La question posée à la CJUE était de savoir si les clients de MELTWATER devaient souscrire une licence pour pouvoir visualiser les extraits d’articles en cause, dans la mesure où cette visualisation implique la réalisation de copies desdits extraits sur l’écran et dans la mémoire cache de leur ordinateur.
La CJUE devait déterminer si les copies en question pouvaient bénéficier de l’exception dite de « copie provisoire » prévue par l’article 5.1 de la Directive 2001/29/CE.

La Cour a d’abord jugé que les critères posés par l’article 5.1 était remplis (I).

Elle a ensuite passé les copies en cause au crible du test dit « des trois étapes » posé par l’article 5.5 de la Directive, qui conduit, s’il est négatif, à écarter le jeu d’une exception, alors même que les conditions intrinsèques de cette dernière seraient remplies (II).

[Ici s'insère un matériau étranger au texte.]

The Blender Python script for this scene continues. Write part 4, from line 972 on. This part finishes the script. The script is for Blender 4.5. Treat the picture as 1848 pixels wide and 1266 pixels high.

I – Les conditions d’application de l’exception

Pour bénéficier de l’exception dite de copie « provisoire », la reproduction d’une œuvre protégée par le droit d’auteur doit être (i) provisoire, (ii) transitoire ou accessoire ; et (iii) constituer une partie intégrante et essentielle d’un procédé technique.
Le bénéfice de l’exception est aussi subordonné à la condition (iv) que l’unique finalité de la reproduction soit de permettre une transmission dans un réseau entre tiers par un intermédiaire et (v) que cette reproduction n’ait pas de signification économique indépendante.
Il était admis par les parties que ces deux dernières conditions étaient remplies, en sorte qu’elles n’ont pas été examinées par la Cour.
L’analyse de la Cour est la suivante :
  • La copie sur écran (qui est supprimée dès que l’internaute quitte le site consulté) et la copie en mémoire cache (qui est remplacée automatiquement par d’autres contenus après un certain temps, à mesure que l’internaute navigue sur Internet) présentent un caractère accessoire;
  • Les copies sur écran sont transitoires au sens de la Directive en ce que leur durée de vie est limitée à ce qui est nécessaire au bon fonctionnement du procédé technique en cause, à savoir la navigation sur le Web.
Les copies en cache sont, quant à elles, accessoires : d’une part, elles n’ont aucune finalité autonome par rapport au procédé technique en cause, à savoir celui permettant la consultation d’un contenu sur le Web (cette consultation peut avoir lieu sans elles, mais de manière moins efficace). D’autre part, les internautes ne peuvent réaliser de copies cache en dehors de ce procédé technique.
  • La condition selon laquelle les actes de reproduction doivent constituer une partie intégrante et essentielle d’un procédé technique est également satisfaite : les copies en cause sont entièrement effectuées dans le cadre de la mise en œuvre du procédé technique et sont nécessaires à cette mise en œuvre car le Web ne pourrait pas fonctionner de manière correcte et efficace sans la réalisation de ces copies.
En synthèse, la Cour de Justice estime que la copie sur écran et la copie cache remplissent les conditions de l’article 5.1 de la Directive. Il restait à vérifier que le jeu de l’exception n’était pas écarté par l’article 5.5 du même texte.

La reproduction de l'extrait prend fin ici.